Tuesday, September 30, 2014

Guilty

He's making me feel guilty now. I should not feel guilty because he is the one who has been talking to however many girls. Well i mean he just talked to them he never actually hung out with any of them. He snapped at me 23 days ago and he is the one who said that's it not me. So i got over my emotional week with talking to him on the phone each and every single day. Then just last week i talked to a different guy. in the whole 7 months that was the first time i had ever talked to someone else. I'm not gonna lie me and that guy did hang out. I didn't feel like going home since it was 2am, so he said i could stay. so I stayed over. I left at 7am then so its not like it was a long time i was only there since 11pm the night before. No big deal right? I was single. Then he as in the ex started calling me babe again, which made me begin to feel guilty.  Apparently we are back together. Same thing happened around my birthday.

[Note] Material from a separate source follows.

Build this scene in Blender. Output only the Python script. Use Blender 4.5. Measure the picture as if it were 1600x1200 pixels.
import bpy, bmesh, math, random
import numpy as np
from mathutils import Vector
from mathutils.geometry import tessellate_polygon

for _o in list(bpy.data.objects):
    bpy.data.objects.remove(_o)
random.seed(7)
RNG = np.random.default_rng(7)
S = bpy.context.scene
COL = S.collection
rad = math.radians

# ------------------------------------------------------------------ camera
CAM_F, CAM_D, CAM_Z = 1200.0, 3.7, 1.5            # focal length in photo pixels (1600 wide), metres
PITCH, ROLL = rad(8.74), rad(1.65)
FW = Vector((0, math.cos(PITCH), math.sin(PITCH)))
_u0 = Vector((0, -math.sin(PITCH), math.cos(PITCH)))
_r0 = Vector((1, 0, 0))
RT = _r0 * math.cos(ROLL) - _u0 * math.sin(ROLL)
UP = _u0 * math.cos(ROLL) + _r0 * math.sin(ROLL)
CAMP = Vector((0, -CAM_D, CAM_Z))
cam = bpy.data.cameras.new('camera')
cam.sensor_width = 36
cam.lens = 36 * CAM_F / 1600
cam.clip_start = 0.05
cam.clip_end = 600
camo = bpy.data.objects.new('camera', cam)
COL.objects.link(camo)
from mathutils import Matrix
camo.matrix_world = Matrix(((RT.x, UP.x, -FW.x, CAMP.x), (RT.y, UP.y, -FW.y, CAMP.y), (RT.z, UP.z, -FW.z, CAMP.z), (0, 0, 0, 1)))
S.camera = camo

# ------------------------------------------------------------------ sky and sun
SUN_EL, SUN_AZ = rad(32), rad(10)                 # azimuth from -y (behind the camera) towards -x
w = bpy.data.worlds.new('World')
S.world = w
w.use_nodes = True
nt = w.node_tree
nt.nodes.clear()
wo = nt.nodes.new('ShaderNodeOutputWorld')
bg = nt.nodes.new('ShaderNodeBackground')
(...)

He ended things and then a couple days later called me babe and said we are back together. I love him i really do and with the situation that we are in we have to work things out. 7 months of tears, saying i love yous, missing eachother when we are apart, fighting.....etc. and all i can say is i dont know. I just dont know anymore. The guy i hung out with was the girl who my boyfriend fucked two days before my birthdays ex. So i guess me and him are even. He took the girl and i took the guy. EVEN FUCKING STEVEN! Now he's friends with that girl on facebook again, which makes me wonder if somethings going on again. You know what i'm just at the point where i really dont give a shit. I'm going to tell the world this because like i said i dont care. he texted me last night and said "Are we going to fuck like there is no tomorrow when you come over". I laughed so hard because he is such a joke. He's talking to some other chick of which i know and then he says that to me. Like for real? He has got to be dumb. 

ME MYSELF AND I. That is all i can handle for right now. He is driving me crazy because i dont know what to think. We are together for now i guess.